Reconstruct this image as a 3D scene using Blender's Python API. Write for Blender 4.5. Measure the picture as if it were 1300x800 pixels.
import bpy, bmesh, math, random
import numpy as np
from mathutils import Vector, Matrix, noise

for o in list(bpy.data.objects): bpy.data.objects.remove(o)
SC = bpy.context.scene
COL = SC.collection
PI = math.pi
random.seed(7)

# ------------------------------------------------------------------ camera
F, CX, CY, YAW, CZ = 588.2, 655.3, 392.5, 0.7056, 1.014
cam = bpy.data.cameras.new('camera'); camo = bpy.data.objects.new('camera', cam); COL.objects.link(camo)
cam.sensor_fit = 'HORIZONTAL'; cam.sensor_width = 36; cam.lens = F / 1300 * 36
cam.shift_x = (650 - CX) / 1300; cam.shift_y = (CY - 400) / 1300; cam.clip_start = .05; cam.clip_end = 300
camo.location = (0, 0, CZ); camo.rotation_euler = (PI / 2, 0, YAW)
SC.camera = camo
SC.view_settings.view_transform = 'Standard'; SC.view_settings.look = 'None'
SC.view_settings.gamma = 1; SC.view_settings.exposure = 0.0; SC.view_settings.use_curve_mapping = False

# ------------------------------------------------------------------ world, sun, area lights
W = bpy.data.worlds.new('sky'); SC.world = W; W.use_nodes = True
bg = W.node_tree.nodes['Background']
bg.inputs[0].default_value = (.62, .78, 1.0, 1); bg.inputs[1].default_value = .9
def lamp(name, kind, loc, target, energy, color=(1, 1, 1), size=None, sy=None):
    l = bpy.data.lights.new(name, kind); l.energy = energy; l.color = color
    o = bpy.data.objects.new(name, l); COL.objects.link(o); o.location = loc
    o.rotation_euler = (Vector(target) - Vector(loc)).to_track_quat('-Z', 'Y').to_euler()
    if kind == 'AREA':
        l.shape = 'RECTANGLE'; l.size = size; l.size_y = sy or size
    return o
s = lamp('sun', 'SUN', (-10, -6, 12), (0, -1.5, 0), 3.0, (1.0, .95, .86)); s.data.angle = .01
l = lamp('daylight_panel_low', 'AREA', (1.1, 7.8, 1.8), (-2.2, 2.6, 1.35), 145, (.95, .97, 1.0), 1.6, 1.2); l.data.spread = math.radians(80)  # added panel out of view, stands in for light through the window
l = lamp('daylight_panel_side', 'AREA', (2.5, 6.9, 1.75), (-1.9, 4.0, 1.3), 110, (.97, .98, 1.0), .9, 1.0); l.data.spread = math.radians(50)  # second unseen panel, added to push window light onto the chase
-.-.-
### TASK
Starting with the first line of the data above, copy each line exactly until you reach the line with "from mathutils import Vector, Matrix, noise"; include that line as well.

### RESPONSE TO THE EXERCISE
Reconstruct this image as a 3D scene using Blender's Python API. Write for Blender 4.5. Measure the picture as if it were 1300x800 pixels.
import bpy, bmesh, math, random
import numpy as np
from mathutils import Vector, Matrix, noise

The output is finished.